• WHAT IS REQUIRED
Leave out all pictures. Return exactly the lines from the top of the material through the line containing "R = math.radians".

═══ DATA LINES

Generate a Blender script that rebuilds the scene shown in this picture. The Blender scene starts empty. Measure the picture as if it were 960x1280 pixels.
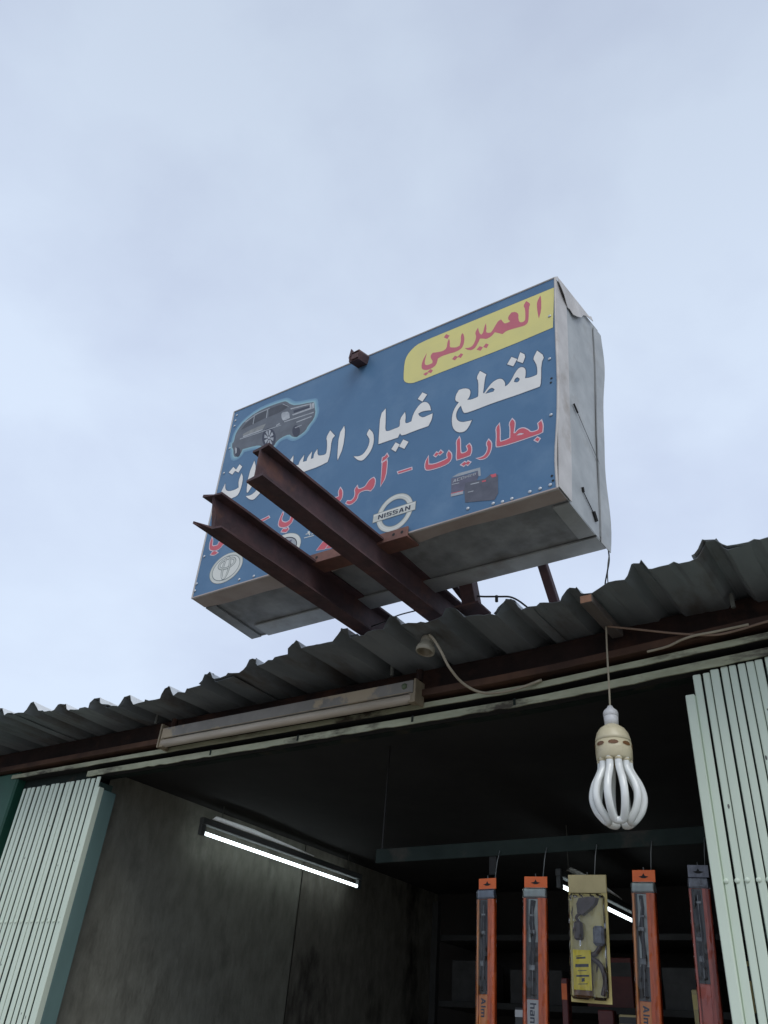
import bpy, bmesh, math, random, json
from mathutils import Vector, Matrix, Quaternion
from mathutils.geometry import tessellate_polygon
random.seed(7)
S = bpy.context.scene
COL = S.collection
R = math.radians

# ------------------------------------------------------------------ camera
YAW, PITCH, ROLL = R(37.3), R(34.7), R(5.4)
CAMZ = 1.6
fwd = Vector((-math.sin(YAW)*math.cos(PITCH), math.cos(YAW)*math.cos(PITCH), math.sin(PITCH)))
rgt = Vector((math.cos(YAW), math.sin(YAW), 0))
up = rgt.cross(fwd)
r2 = math.cos(ROLL)*rgt + math.sin(ROLL)*up
u2 = -math.sin(ROLL)*rgt + math.cos(ROLL)*up
cd = bpy.data.cameras.new('camera'); cam = bpy.data.objects.new('camera', cd); COL.objects.link(cam)
m = Matrix.Identity(4)
for i in range(3):
    m[i][0], m[i][1], m[i][2] = r2[i], u2[i], -fwd[i]
m[2][3] = CAMZ
cam.matrix_world = m
cd.sensor_fit = 'VERTICAL'; cd.sensor_height = 24.0; cd.lens = 18.75
cd.clip_start = 0.02; cd.clip_end = 2000
S.camera = cam

# ------------------------------------------------------------------ sky and sun
SUN_EL, SUN_AZ = R(52), R(132)          # azimuth clockwise from +Y: behind the viewer, a little to the right
w = bpy.data.worlds.new('World'); S.world = w; w.use_nodes = True
nt = w.node_tree; nt.nodes.clear()
def N(t, **k):
    n = nt.nodes.new(t)
    for a, b in k.items(): setattr(n, a, b)
    return n
out = N('ShaderNodeOutputWorld'); bg = N('ShaderNodeBackground'); bg.inputs['Strength'].default_value = 0.1
sky = N('ShaderNodeTexSky', sky_type='NISHITA', sun_disc=False, sun_elevation=SUN_EL, sun_rotation=SUN_AZ)
tc = N('ShaderNodeTexCoord')
mp = N('ShaderNodeMapping'); mp.inputs['Scale'].default_value = (1.0, 1.0, 1.5); mp.inputs['Location'].default_value = (0.75, 0.4, 0.2)
nz = N('ShaderNodeTexNoise'); nz.inputs['Scale'].default_value = 2.6; nz.inputs['Detail'].default_value = 7; nz.inputs['Roughness'].default_value = 0.5; nz.inputs['Distortion'].default_value = 0.15
rp = N('ShaderNodeValToRGB'); rp.color_ramp.elements[0].position = 0.28; rp.color_ramp.elements[1].position = 0.62
rp.color_ramp.elements[0].color = (0.615, 0.70, 0.90, 1); rp.color_ramp.elements[1].color = (0.775, 0.89, 1.07, 1)
# the cloud deck is a little thicker overhead than towards the horizon
sx = N('ShaderNodeSeparateXYZ'); mr = N('ShaderNodeMapRange'); mr.inputs['From Min'].default_value = 0.55; mr.inputs['From Max'].default_value = 1.0
mr.inputs['To Min'].default_value = 1.0; mr.inputs['To Max'].default_value = 0.80; mr.interpolation_type = 'SMOOTHSTEP'
sc = N('ShaderNodeVectorMath', operation='SCALE'); sc2 = N('ShaderNodeVectorMath', operation='SCALE'); sc2.inputs['Scale'].default_value = 10.0
mx = N('ShaderNodeMix', data_type='RGBA'); mx.inputs['Factor'].default_value = 0.9
L = nt.links.new
L(tc.outputs['Generated'], mp.inputs['Vector']); L(mp.outputs['Vector'], nz.inputs['Vector']); L(nz.outputs['Fac'], rp.inputs['Fac'])
L(tc.outputs['Generated'], sx.inputs[0]); L(sx.outputs['Z'], mr.inputs['Value'])
L(rp.outputs['Color'], sc.inputs[0]); L(mr.outputs['Result'], sc.inputs['Scale']); L(sc.outputs[0], sc2.inputs[0])
L(sky.outputs['Color'], mx.inputs['A']); L(sc2.outputs[0], mx.inputs['B']); L(mx.outputs['Result'], bg.inputs['Color']); L(bg.outputs[0], out.inputs[0])
sd = bpy.data.lights.new('sun', 'SUN'); sd.energy = 1.5; sd.angle = R(40); sd.color = (1.0, 0.97, 0.92)
so = bpy.data.objects.new('sun', sd); COL.objects.link(so); so.location = (4, -6, 8)
sdir = Vector((math.sin(SUN_AZ)*math.cos(SUN_EL), math.cos(SUN_AZ)*math.cos(SUN_EL), math.sin(SUN_EL)))
so.rotation_euler = sdir.to_track_quat('Z', 'Y').to_euler()
S.view_settings.view_transform = 'Standard'; S.view_settings.look = 'None'
S.view_settings.exposure = 0.0; S.view_settings.gamma = 1.0
S.render.resolution_x = 768; S.render.resolution_y = 1024
S.render.engine = 'CYCLES'

# ------------------------------------------------------------------ helpers
def link(o, parent=None):
    COL.objects.link(o)
    if parent is not None: o.parent = parent
    return o
def tag(o, label=None, cat=None, group=None, kind=None):
    if label: o['label'] = label
    if cat: o['category'] = cat
    if group: o['group'] = group
    if kind: o['kind'] = kind
    return o
def empty(name, loc=(0, 0, 0), label=None, cat=None, group=None, kind=None):
    o = bpy.data.objects.new(name, None); o.empty_display_size = 0.05; COL.objects.link(o); o.location = loc
    return tag(o, label, cat, group, kind)
def from_bm(name, bm, mat, parent=None, smooth=False, off=None):
    me = bpy.data.meshes.new(name); bmesh.ops.recalc_face_normals(bm, faces=bm.faces); bm.to_mesh(me); bm.free()
    if mat is not None: me.materials.append(mat)
    if smooth:
        for p in me.polygons: p.use_smooth = True
    o = bpy.data.objects.new(name, me); link(o, parent)
    if off is not None: o.location = off
    return o
def box_bm(x0, x1, y0, y1, z0, z1, bev=0.0, bm=None, seg=1):
    own = bm is None
    if own: bm = bmesh.new()
    vs = [bm.verts.new((x, y, z)) for x in (x0, x1) for y in (y0, y1) for z in (z0, z1)]
    q = [(0,1,3,2),(4,6,7,5),(0,4,5,1),(2,3,7,6),(0,2,6,4),(1,5,7,3)]
    fs = [bm.faces.new([vs[i] for i in f]) for f in q]
    if bev > 0:
        es = set(e for f in fs for e in f.edges)
        bmesh.ops.bevel(bm, geom=list(es), offset=bev, segments=seg, affect='EDGES', profile=0.5)
    return bm
def box(name, x0, x1, y0, y1, z0, z1, mat, parent=None, bev=0.0, off=None):
    return from_bm(name, box_bm(x0, x1, y0, y1, z0, z1, bev), mat, parent, off=off)
def tube_bm(pts, r, n=8, bm=None, cap=True):
    if bm is None: bm = bmesh.new()
    pts = [Vector(p) for p in pts]
    rs = r if isinstance(r, (list, tuple)) else [r]*len(pts)
    rings = []; nrm = None
    for i, p in enumerate(pts):
        a = pts[max(i-1, 0)]; b = pts[min(i+1, len(pts)-1)]
        t = (b-a).normalized()
        if nrm is None:
            nrm = t.orthogonal().normalized()
        else:
            nrm = (nrm - t*nrm.dot(t)).normalized()
        bi = t.cross(nrm)
        rings.append([bm.verts.new(p + (nrm*math.cos(2*math.pi*k/n) + bi*math.sin(2*math.pi*k/n))*rs[i]) for k in range(n)])
    for i in range(len(rings)-1):
        for k in range(n):
            bm.faces.new((rings[i][k], rings[i][(k+1) % n], rings[i+1][(k+1) % n], rings[i+1][k]))
    if cap:
        bm.faces.new(rings[0][::-1]); bm.faces.new(rings[-1])
    return bm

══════

• COMPLETE OUTPUT
Generate a Blender script that rebuilds the scene shown in this picture. The Blender scene starts empty. Measure the picture as if it were 960x1280 pixels.
import bpy, bmesh, math, random, json
from mathutils import Vector, Matrix, Quaternion
from mathutils.geometry import tessellate_polygon
random.seed(7)
S = bpy.context.scene
COL = S.collection
R = math.radians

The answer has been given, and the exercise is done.